I’ve been watching with dismay the coverage of the incident yesterday where University of Missouri professor Melissa Click asked, “Who wants to help me get this reporter out of here? I need some muscle over here.” To me, she seems to have moved from supporting the student protesters (which I applaud) who had created a tent city and what they claimed was a ‘safe space’ away from the media to a position of protecting the students–something I am not sure they need from faculty. And something that puts her in a precarious ethical situation.
Click and student Tim Tai, one of the two photojournalists involved, seem to have suddenly become pawns in the political maneuvering surrounding the abrupt resignation of Tim Wolfe, the university president. Each was, I think, trying to act in a principled fashion and from the best of motives. Tai is right when he claims First Amendment protection–but he might have asked himself if the story could not be found from a bit more of a distance. Without, that is, intrusion. Maybe he did, but his answer was the one too common to journalists: The story trumps all. Click was right to see Tai’s presence as intrusive–but she was wrong to start acting in a policing role.

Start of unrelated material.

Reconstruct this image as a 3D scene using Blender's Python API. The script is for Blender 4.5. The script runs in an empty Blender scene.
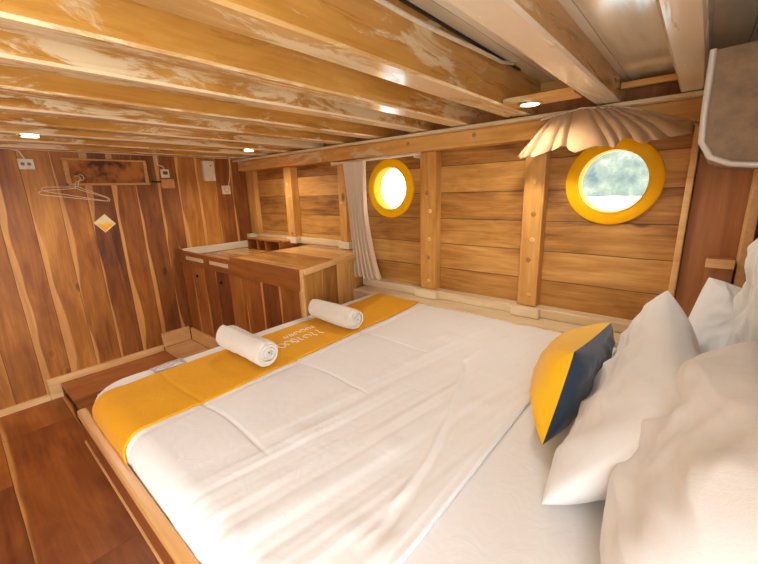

This is a complicated story, and I am not sure how I feel about it. To do something in public and then to claim privacy for the act, as the protesters did, well, that seems a bit problematic. A bit like having and eating cake. The very act of establishing a tent city invites media scrutiny–is intended to attract scrutiny. As a reporter, though, I always went away when asked–and always found there was another way to get the story.
Right now, my inclination is to come down on Tai’s side of this. University of Kansas professor Jonathan Peters, writing for the Columbia Journalism Review, is about the only commentator I have read so far who seems to understand just why. He divides the student protesters from Click and administrator Janna Basler, forgiving the students for, in their passion, ignoring a First Amendment they inadequately understand. He writes:
The adults, however, are another story…. But based on the evidence in the video, they behaved inexcusably—as adults in positions of some authority who should have known better. They should have known better than to think that people gathered in public have a right “to be alone,” and known better than to call for “some muscle” to “get this reporter out of here.” Basler and Click treated students at their own university, journalists or not, in a way that dishonored the public trust placed in educators.
That seems harsh, but I tend to agree–for the most part. As authority figures (whether they wanted to be or not, their university roles place them there), they needed to act to diffuse, not escalate, the situation. Instead of confronting the student journalists, they could have taken them aside, even agreeing to be interviewed in lieu of the student protesters. They could have explained that, in a situation of clashing rights, respect for the other can go a long way toward resolving the problem.
Still, I do not believe that either Brasler or Click was acting dishonorably, as Peters does. They were trying to do the best they could in a difficult situation. They were wrong, I suspect, but I cannot go further and impugn their motives.
Update: From The New York Times:
In a statement on Tuesday, Ms. Click said, “I regret the language and strategies I used, and sincerely apologize to the M.U. campus community, and journalists at large, for my behavior, and also for the way my actions have shifted attention away from the students’ campaign for justice.” She said she had called the journalists involved to apologize, personally.
I had the same reaction on twitter this a.m. about it. I have that same sense of contradictory pull you express. I also think there’s something else here that matters-which is the echo chamber of relations between Asian American and Black students on US campuses. The Asian American student is not “white,” and probably doesn’t find much comfort in the stereotype of “model minority.” On the other hand, I think that Asian American students do not always grasp the Black American experience. On some campuses, mainly on the West Coast, there is a history of Asian American Black coalition. On others, in states such as Missouri, I suspect that race relations are understood on a strictly Black-white grid, and obviously that is the specific context of the developments at U of M. Faculty, however, need to be aware of racial histories that are not simply Black-white. I think she could have handled the situation better, even if the student journalist was white, but when you add in the mix of what may be cross-racial misunderstanding, it seems important for the faculty member to not assume that the student is simply a “journalist” or a “white journalist.”
It seems there’s likely a complicated context that may not boil down to white journalistic arrogance/free press rights v Black student vulnerability/right to space to work with each other.
“forgiving the students for, in their passion, ignoring a First Amendment they inadequately understand.”
They’ve all gone to high school, and graduated with good enough grades to get into college. How is it that they don’t understand the First Amendment? What are they teaching in school if not that?
“Still, I do not believe that either Brasler or Click was acting dishonorably,”
Click is a Professor of Mass Media Studies. How can someone with THAT position not understand the First Amendment?
“They could have explained that, in a situation of clashing rights,”
What clashing rights? What conflict of rights was there? What rights did the students have that the reporter was violating? Let me save you the time – none. The students had no rights that the reporter was violating. There were no “clashing rights”.
The right to privacy is certainly a right.
It was a public place with no expectation of privacy. There right to privavcy ends there. She also grabbed the cameraman and assaulted him. She had no “right” to do so.